Significant arrears in mortgage payments, and foreclosures on an ever-increasing scale.
You’ve heard it all.

But what’s really changed over the past couple of months?

The media would have us to believe that property values are falling everywhere.
And, of course, the more colourful property gurus and economists are now ecstatic that everything they have been predicting for the past few years is finally happening.
With a predictable smug look on their faces.
They were right all the along, weren’t they?
We told you so, didn’t we?

Well, this Property Rant seeks to distill and instill some reality into this somewhat murky environment.

As usual, the reality is somewhat distant from these more garish statements and predictions.
But they do have an impact on perceptions.
And, as we know, perceptions do have this nasty habit of becoming reality.
Quite bothersome, really.

The facts are indeed self-evident.
Residential property prices are slipping across much, but not all, of Australia.
Some regions, and some sectors within those regions are slipping quite badly.

But is this Armageddon, as we are being told?
Are we looking down the barrel of the worst catastrophe to hit the Australian property market in a century?
Well, some would have us to believe so.

And there are some unknowns out there in the economy that don’t really help.

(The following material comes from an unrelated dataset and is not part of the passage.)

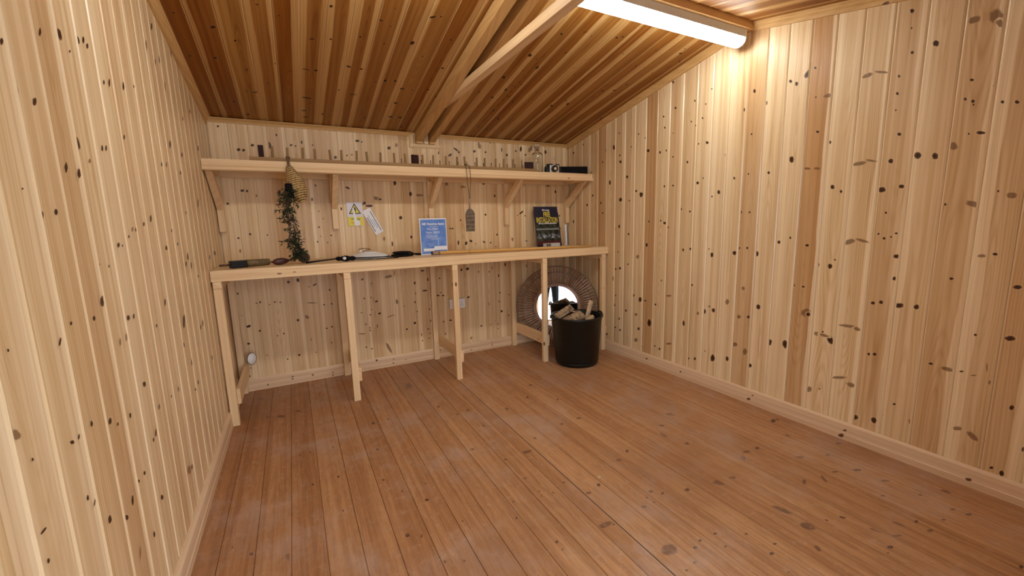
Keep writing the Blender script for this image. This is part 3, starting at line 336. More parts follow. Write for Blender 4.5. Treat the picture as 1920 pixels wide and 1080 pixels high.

  • There is always the potential for interest rates to continue to spike. Upwards.
    Not a good situation if you have a mortgage and are struggling with it already.
  • There remains the potential for unemployment to rear its ugly head again.
    This would not be a good thing for our economy, or our housing prices.
    And, yes, we do depend heavily on one or two of our major international trading partners to shield us from this.

But as with all things, whilst there are real risks out there, just what is going to happen?
Depends a lot on where we are positioned in the market. As usual.

For people who own their property with little or no debt, and don’t need to sell, this is all a bit of a yawn.
Like, who cares? Might be a good time to look at buying another property.
This post, like any self-respecting Property Rant, seeks to add some clarity to this matter.

For those people who have a significant mortgage, don’t want to sell and finding it tough to keep their nose above water, this is a time to be careful.
Not a time to panic and do rash things, but a time to be level-headed, and keep a really close eye on your budgets and costs.

For people who, for whatever reason need to sell, these times may not be ideal.
I say may not be ideal, because some areas are still not doing too badly, and in some areas prices are still firming a little.
But generally, sellers need to be aware that the opportunistic price expectations of the past couple of years are not going to happen.
Choose your agent carefully, spend some time on your marketing plan, and be creative. Innovation wins in these times.

For investors, these times are like those that Charles Dickens referred to in A Tale of Two Cities: These are the best of times and the worst of times depending on how you are positioned.
For investors wanting to sell, you will need to be innovative, creative (not dishonest, just creative) in how you go about pricing & marketing your property.
For investors wanting to buy, really your strategy should not be too different to what it has been over the past few years: always look for value, location and (I believe) one of the keys that should never be overlooked options.  What choices do I have with any property that catches my eye. The what if factor.

For renters, the year ahead is likely to see your rents rising a little.

So, what’s going to happen in the next year or so?
Some unrealistic property values have already been wound back.
There will be some more of this.
The market will not shift evenly across the nation.
Houses vs units will be impacted differently.
Some cities, and certainly suburbs within those cities will be impacted differently.
Generally, values will ease another few percent, but not crash.